Software for Strategy Patterns

Data from computers, networks, databases and even external sources can be useful in detecting malware strategies. Since data may come from different sources in different forms, it is first converted to a uniform format. This format makes all data into rows of data.

After the data is collected, it sent through a "fat pipe" to the analyzer. This is where the strategy patterns are detected. This part involves some mathematical analysis related to game theory. There are only a few such patterns even in large data streams. Therefore the user will have to deal with only a summary containing a manageable amount of information.

Data to streams

Even though organizations do not detect malware for long periods, it is not for lack of data. Computers collect a lot of data, in various formats and different locations. Our software converts data from diferent sources into time series. These time series can then be integrated to understand what is going on in a network or system. For example, packets containing malware can be associated with a user's web behavior. The network data may be captured by a packet capture system like tcpdump while the user's web behavior may be recorded in sqlite databases.

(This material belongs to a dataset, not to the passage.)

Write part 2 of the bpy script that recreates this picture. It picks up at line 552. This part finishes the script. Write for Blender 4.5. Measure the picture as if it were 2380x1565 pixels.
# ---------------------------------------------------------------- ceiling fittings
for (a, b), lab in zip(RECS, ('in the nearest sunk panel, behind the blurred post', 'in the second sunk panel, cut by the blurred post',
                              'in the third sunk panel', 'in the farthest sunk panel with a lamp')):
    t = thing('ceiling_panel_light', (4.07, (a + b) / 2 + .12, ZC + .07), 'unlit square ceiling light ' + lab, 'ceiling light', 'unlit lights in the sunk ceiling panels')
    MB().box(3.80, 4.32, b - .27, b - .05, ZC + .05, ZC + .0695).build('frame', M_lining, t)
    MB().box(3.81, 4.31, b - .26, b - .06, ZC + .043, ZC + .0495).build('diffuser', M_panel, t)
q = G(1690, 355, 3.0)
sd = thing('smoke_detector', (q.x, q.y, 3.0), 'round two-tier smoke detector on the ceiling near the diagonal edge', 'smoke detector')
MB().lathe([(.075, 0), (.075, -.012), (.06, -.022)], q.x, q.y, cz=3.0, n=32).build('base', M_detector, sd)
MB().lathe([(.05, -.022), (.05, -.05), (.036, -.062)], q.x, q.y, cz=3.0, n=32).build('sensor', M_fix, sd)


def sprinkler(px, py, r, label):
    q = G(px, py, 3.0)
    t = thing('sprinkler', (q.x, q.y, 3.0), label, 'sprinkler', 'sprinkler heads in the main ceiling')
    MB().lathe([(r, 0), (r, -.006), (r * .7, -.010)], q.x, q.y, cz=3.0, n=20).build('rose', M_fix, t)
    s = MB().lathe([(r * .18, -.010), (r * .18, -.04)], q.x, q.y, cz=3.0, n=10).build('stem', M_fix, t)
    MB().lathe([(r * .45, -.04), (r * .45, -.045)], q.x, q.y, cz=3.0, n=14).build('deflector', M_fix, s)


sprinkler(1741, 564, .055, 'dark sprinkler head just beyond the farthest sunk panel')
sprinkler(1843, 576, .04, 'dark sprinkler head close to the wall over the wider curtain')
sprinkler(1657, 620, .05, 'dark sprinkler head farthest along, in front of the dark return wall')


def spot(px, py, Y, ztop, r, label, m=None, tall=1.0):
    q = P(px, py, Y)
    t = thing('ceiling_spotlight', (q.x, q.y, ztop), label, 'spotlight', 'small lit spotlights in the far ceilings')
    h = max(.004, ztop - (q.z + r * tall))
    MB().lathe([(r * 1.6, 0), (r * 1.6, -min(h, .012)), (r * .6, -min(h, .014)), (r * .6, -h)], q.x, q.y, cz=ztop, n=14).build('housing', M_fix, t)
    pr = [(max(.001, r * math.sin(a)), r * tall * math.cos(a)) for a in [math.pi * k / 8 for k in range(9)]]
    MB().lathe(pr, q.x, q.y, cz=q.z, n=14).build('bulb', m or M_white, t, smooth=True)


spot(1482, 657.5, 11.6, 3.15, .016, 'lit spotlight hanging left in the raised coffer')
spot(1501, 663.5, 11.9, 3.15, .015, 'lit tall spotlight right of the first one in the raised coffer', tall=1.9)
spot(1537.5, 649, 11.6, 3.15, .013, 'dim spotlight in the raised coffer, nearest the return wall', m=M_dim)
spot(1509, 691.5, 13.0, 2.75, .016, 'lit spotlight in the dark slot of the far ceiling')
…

Audit data captures selected event information into logs. This information is converted to time series. This can be used to detect hackers who try to avoid triggering flags, but still moving through the system. Our analysis looks for this type of persistent movement, not necessarily dramatic actions.


Nagios is a network management system that can monitor a wide variety of equipment. We track nagios data and convert it into a stream of information that can be related to other activities.


Most computers track their processes, monitoring various parameters such as memory and CPU usage. While process accounting tracks some of this data, we monitor at a finer level.


We monitor high volume packet data and convert it into manageable time series of actions.


Web browsers typically keep their activity information in sqlite databases. We convert this data into time series so that we can determine patterns of web user strategies.


The sysstat tools monitor systems over longer periods, keeping rotating logs of activity typically for 30 days. This data is structured into various categories. We reduce this to a convenient time series of roughly 100 time series.

Mathematical Analysis

The heart of our software is mathematical analysis that discovers strategy patterns.

To discover strategy patterns, we analyze computer systems (including networks) as a mathematical space where intruders try to compromise safety. Since intruders lack perfect information about the system, they are generally forced to conduct experiments. Mathematical methods can detect such patterns of experimentation, even though they do not fit the traditional understanding of patterns. The patterns here are comparable to changing patterns of traditional patterns.